Iain Sinclair is one of London’s great authors, someone who through his novels, essays, travelogues and poems brings the deeper history and magic of the city out into the open. He remembers London’s forgotten writers, fights to keep their memories alive, an interest that blossomed in small bookshops and early-morning markets, developed into a Camden Passage stall. His writing shows London as layers of experience, stories stuck in parchment, a staccato speed to those prose descriptions.
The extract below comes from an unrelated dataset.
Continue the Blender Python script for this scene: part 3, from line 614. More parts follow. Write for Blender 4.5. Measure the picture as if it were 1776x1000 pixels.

There are nods to the dreams of Alexander Baron; the realities of Gerald Kersh; Robert Westerby’s mighty Wide Boys Never Work; the madness of the Krays, Billy Hill, Jack Spot; musings on Hawksmoor, Jack The Ripper, the Ratcliffe Highway Murders; black-and-white portraits of a destroyed East End and its Jewish thinkers.

In Michael Moorcock’s introduction to the 1998 Granta one-volume reprint of Sinclair’s Lud Heat and Suicide Bridge, he writes: ‘Sinclair’s relish for language, for lost words and forgotten notions, his lust for metaphor, links him with earlier London visionaries like Blake or Eliot, just as the breadth of his enthusiasms allows the inspiration of Ginsberg and De Quincey, but it is neither his eclecticism nor his influences which define his work – it’s his curiosity, his sense of justice, his bardic instincts, his generosity, and above all his original vision of what remains in spite of everything the greatest and most complex of cities.’ If anyone should know, it is the author of Mother London.